Friday, March 6, 2015

We're Getting it Backward




I took up the clarinet in 5th grade. My parents probably wished I hadn't. I did want to learn—really. But how many times can you play “I Love You Truly” in the expected half hour practice before you start to get a little . . . creative? Or a lot bored.

I don't remember the teacher at all. I don't even know if it was a man or a woman. Clearly, I was not inspired. As a result, I was also not very good.

Enter 6th grade and Mr. Leafblad. I don't remember him ever telling me my playing stunk. (It did.) I don't recall being bullied, or patronizingly cajoled, or shamed into practicing. I do remember practicing. He had such enthusiasm for leading us. (How anyone manages that in a junior high band I will never, ever comprehend.) He had endless encouragement that I could get better. And I did. In fact, I got to be the best clarinet player in junior high.

I became what I was meant to be, a much better player, because the one in charge accepted me as I was, encouraged me, and saw me as a whole human, not a kid with a clarinet I did, or did not, practice often enough. The desire to do the right thing grew out of love for the person asking it of me.

One of the biggest mistakes we make in trying to figure out our identity in God is to do things that make us acceptable. We hope beyond hope that in doing things we can figure out who we are.

We do too many things that offer us identity.


It worked in school. We figured out early where we fit in. We became the smart one, or the good one. Maybe you were the funny one, the pretty one, the social butterfly, or even the victim. Regardless, we learned that if we kept doing the things that made us whatever we were (getting straight A's, cracking jokes in class) we had an identity. We were secure.

I spent years proving I deserved my spot in the universe by being the smart one. If I dared let it slip, if (when) I found someone smarter than I was, I would have no idea who I was. It was terrifying.

Don't we do that in church, too? Don't we often—usually--approach God that way?

I'll obey God's rules. I'll go to that service project. I'll come to church, take communion, even go all out and volunteer for children's church.

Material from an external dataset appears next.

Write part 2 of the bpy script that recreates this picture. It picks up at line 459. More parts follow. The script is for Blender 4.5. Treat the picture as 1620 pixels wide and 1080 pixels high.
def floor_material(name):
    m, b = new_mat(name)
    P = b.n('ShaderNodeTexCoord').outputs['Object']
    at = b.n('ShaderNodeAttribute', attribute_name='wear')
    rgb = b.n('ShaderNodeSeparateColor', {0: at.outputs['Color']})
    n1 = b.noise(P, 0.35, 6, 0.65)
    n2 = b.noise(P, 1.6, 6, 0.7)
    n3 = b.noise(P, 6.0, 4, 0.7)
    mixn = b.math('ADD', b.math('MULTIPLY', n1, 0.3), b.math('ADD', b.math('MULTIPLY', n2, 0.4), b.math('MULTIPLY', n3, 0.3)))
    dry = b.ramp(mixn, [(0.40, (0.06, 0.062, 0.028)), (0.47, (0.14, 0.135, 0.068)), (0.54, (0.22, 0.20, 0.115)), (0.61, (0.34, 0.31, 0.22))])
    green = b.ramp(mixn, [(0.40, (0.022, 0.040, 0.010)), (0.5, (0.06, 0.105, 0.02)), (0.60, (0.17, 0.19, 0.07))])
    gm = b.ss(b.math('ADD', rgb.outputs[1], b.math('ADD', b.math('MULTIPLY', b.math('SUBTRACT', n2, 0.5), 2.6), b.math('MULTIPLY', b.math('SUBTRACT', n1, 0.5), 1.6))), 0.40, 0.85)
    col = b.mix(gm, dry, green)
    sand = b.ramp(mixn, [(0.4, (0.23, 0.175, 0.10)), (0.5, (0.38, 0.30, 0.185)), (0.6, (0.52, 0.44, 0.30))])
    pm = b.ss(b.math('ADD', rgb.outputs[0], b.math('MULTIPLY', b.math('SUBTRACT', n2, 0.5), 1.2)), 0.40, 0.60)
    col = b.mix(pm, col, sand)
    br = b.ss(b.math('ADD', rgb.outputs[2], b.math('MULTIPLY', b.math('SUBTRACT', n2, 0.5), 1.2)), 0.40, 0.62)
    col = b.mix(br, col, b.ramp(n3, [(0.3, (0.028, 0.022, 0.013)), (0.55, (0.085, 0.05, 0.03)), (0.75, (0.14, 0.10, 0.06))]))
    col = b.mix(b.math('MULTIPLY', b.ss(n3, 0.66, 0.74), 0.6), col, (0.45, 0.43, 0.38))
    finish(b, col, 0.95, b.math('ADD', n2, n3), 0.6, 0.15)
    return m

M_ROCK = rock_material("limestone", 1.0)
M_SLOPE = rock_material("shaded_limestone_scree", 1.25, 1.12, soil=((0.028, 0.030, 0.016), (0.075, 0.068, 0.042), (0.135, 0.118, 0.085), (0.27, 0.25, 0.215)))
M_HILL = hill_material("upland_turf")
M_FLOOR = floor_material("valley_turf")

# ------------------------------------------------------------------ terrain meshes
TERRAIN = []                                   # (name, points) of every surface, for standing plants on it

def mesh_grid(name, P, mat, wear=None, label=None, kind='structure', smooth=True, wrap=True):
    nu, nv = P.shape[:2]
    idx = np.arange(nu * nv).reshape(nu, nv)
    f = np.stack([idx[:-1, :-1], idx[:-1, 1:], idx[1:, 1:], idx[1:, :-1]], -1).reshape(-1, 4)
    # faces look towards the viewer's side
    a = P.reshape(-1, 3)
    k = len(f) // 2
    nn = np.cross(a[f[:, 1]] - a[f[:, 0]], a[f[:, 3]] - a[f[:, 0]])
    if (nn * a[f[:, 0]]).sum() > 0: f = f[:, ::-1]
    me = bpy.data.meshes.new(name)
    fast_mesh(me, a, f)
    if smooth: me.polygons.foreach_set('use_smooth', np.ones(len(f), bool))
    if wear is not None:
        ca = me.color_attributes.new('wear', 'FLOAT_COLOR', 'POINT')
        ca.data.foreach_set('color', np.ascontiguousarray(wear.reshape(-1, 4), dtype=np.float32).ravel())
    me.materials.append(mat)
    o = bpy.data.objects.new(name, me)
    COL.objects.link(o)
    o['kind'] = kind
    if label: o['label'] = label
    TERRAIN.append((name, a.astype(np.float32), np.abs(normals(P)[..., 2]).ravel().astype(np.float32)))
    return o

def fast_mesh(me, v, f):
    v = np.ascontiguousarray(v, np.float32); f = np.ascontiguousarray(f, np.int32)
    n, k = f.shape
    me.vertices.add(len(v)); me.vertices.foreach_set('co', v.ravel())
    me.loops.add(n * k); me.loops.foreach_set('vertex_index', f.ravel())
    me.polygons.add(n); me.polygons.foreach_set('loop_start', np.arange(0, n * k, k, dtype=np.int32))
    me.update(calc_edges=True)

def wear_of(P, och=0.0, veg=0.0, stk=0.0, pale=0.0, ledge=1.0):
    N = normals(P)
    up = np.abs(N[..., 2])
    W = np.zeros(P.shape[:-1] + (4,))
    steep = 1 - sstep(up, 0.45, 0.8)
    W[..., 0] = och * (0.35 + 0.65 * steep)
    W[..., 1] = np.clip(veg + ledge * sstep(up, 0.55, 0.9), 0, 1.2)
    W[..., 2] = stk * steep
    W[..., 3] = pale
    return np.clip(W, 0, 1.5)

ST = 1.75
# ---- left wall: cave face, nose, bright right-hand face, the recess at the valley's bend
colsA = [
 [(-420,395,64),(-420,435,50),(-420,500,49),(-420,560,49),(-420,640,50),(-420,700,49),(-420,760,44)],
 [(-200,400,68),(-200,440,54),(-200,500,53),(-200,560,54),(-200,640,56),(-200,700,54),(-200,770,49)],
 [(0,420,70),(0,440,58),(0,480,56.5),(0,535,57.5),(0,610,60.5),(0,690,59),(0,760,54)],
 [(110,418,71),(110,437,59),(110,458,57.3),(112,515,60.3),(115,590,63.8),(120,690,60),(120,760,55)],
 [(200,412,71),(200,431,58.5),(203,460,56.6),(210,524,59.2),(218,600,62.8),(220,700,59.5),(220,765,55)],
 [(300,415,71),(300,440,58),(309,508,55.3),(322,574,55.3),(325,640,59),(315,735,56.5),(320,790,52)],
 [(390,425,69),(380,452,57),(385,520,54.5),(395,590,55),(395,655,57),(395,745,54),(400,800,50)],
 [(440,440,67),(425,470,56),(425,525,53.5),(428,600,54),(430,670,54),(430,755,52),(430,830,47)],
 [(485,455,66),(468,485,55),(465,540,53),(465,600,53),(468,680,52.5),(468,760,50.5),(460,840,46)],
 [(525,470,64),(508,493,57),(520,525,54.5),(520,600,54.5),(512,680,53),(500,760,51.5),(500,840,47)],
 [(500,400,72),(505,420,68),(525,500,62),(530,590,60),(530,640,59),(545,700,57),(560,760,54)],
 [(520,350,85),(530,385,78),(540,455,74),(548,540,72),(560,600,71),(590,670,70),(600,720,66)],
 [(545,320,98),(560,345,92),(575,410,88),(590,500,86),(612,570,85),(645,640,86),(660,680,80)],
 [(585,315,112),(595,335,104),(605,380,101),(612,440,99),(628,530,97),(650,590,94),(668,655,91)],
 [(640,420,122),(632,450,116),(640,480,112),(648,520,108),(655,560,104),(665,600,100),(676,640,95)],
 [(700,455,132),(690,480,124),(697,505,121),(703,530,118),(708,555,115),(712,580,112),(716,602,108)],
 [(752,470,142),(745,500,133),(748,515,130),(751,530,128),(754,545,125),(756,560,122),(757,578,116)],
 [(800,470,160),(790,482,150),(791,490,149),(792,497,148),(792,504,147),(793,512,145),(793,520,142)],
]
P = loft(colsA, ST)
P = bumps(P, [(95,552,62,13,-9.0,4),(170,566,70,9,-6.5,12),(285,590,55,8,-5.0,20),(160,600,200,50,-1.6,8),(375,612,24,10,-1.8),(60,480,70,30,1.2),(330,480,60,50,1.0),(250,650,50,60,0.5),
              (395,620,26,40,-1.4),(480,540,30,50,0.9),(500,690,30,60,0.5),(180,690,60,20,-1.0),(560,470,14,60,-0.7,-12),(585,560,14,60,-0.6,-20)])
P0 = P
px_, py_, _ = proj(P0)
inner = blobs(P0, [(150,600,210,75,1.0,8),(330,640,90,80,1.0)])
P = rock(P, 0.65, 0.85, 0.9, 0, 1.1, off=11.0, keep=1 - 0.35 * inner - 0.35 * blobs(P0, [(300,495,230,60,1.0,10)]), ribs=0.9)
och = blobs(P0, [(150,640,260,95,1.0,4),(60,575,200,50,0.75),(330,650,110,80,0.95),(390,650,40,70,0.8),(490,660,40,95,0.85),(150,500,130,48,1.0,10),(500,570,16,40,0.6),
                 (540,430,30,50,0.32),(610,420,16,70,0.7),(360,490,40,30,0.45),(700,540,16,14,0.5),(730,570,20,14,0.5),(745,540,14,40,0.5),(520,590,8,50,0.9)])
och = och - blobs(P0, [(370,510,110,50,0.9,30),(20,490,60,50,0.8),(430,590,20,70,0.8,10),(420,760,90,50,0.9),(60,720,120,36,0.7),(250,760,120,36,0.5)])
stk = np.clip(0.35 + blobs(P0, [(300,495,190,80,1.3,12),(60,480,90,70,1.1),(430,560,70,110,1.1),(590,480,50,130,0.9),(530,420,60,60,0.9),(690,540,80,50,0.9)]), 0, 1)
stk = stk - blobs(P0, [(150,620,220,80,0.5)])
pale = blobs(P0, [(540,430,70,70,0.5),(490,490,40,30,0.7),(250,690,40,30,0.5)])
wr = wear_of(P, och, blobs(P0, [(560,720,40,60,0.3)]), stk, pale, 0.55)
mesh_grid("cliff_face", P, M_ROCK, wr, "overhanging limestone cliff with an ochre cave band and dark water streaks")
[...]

If I do all these good things for God, I'll be a good person. That means I'll know who I am. God will accept me.

You want to know something crazy? Jesus doesn't call me or you to be a good person. Jesus calls us to be His person. To get our identity from belonging to him, not from doing good things. Mind. Blown.

We do this thing backward.

Once we know who we are because of who He is and what He already calls us, we will want to do good things out of pure love and gratitude. When we try to reverse that? Try to obey in order to force-feel acceptance? We get so messed up.

People who try to do this identity thing backward are the ones you meet who are always right. They know what is and is not “approved.” No one else can do it right. Everyone else is a little bit wrong. They are Never. Satisfied. Why? Because we only know who we are--we only feel accepted ourselves--if we're better at doing good, being good, or toeing line of truth closer than the other guy. If we have to admit we don't know, that the lines may be more fuzzy than we thought, then we are no longer the best at doing, thinking, and being right. We don't know who we are.

People who try to do this identity thing backward also become addicted to approval, doing more and more and more, until they burn out. How many of those have we seen? How many have we been? I see that hand. I raised that hand.

There is another way.

Go the right direction. Take our identity from God, freely given, first. We are chosen, beloved, accepted, known, adopted, and so much more. Then, move into obedience. Let the love for the Great Encourager be the motivator to be what we were meant to be. Not the fear that we'll let Him down.

For God in all his fullness was pleased to live in Christ,
and through him God reconciled everything to himself.
He made peace with everything in heaven and on earth by means of Christ’s blood on the cross."


This includes you who were once far away from God. You were his enemies, separated from him by your evil thoughts and actions. Yet now he has reconciled you to himself through the death of Christ in his physical body. As a result, he has brought you into his own presence, and you are holy and blameless as you stand before him without a single fault. But you must continue to believe this truth and stand firmly in it. Don’t drift away from the assurance you received when you heard the Good News.” (Colossians 1.19-23)

God is not that teacher who won't ever give the A. He's not the boot camp sergeant. He's the one who sees you as what you will be--without fault. Do you really want a label? Try the ones mentioned above: Blameless. Loved. Reconciled. Friend of God. (Because if you're no longer an enemy, you're a friend.)

I'll never get my identity from doing things. Things are things. They can't offer anything to my soul. Only a person can do that. The Person—the one who asks us to follow, listen, live in the identity we've already been given and let good things flow out of that.


What things are you putting before just knowing God? How might you have to look at those things differently?




1 comment:

  1. How does the other side of this fit in. I knew I was never going to be the best trumpet, so I switched to Sousaphone.